The D*-Lite algorithm

Question

I'm trying to implement the D*-Lite pathfinding algorithm, as described in the 2002 article by Koenig and Likhachev, for Boost::Graph. I think I've gotten a decent grasp on the basic ideas and theory behind it, but I'm having a problem understanding when the Pred and Succ sets are updated.

I'm guessing it happens in the Move to sstart step in Main, but then the first call to ComputeShortestPath will be rather pointless? And is the Succ set supposed to be inserted into at the same time as Pred only? Then Pred and Succ could be implented as doubly linked lists?

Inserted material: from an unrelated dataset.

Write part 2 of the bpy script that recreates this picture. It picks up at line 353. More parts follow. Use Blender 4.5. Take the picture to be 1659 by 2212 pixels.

I've inserted the pseudocode of the algorithm below. The Pred and Succ sets are predecessors and successors respectivly. g, h, rhs and c are different costs and weights. U is a priority queue of vertices to visit.

procedure CalculateKey(s)
{01’} return [min(g(s), rhs(s)) + h(sstart, s) + km; min(g(s), rhs(s))];

procedure Initialize()
{02’} U = ∅;
{03’} km = 0;
{04’} for all s ∈ S rhs(s) = g(s) = ∞;
{05’} rhs(sgoal) = 0;
{06’} U.Insert(sgoal, CalculateKey(sgoal));

procedure UpdateVertex(u)
{07’} if (u ≠ sgoal) rhs(u) = min s'∈Succ(u)(c(u, s') + g(s'));
{08’} if (u ∈ U) U.Remove(u);
{09’} if (g(u) ≠ rhs(u)) U.Insert(u, CalculateKey(u));

procedure ComputeShortestPath()
{10’} while (U.TopKey() < CalculateKey(sstart) OR rhs(sstart) ≠ g(sstart))
{11’}   kold = U.TopKey();
{12’}   u = U.Pop();
{13’}   if (kold ˙<CalculateKey(u))
{14’}     U.Insert(u, CalculateKey(u));
{15’}   else if (g(u) > rhs(u))
{16’}     g(u) = rhs(u);
{17’}     for all s ∈ Pred(u) UpdateVertex(s);
{18’}   else
{19’}     g(u) = ∞;
{20’}     for all s ∈ Pred(u) ∪ {u} UpdateVertex(s);

procedure Main()
{21’} slast = sstart;
{22’} Initialize();
{23’} ComputeShortestPath();
{24’} while (sstart ≠ sgoal)
{25’}   /* if (g(sstart) = ∞) then there is no known path */
{26’}   sstart = argmin s'∈Succ(sstart)(c(sstart, s') + g(s'));
{27’}   Move to sstart;
{28’}   Scan graph for changed edge costs;
{29’}   if any edge costs changed
{30’}     km = km + h(slast, sstart);
{31’}     slast = sstart;
{32’}     for all directed edges (u, v) with changed edge costs
{33’}       Update the edge cost c(u, v);
{34’}       UpdateVertex(u);
{35’}     ComputeShortestPath();

Answer 1

It turns out I didn't have a decent grasp on the basic ideas and theory... I misunderstood the meaning of "successor" and "predecessor", since I assumed it was meant "in path order" so that in a path v0->v1->v2, v0 would be the predecessor of v1, and v2 the successor.

What was meant however was simply the neighbours. The predecessor set was the set of all vertices with an "in-edge" to the given vertex, and the successors had "out-edges".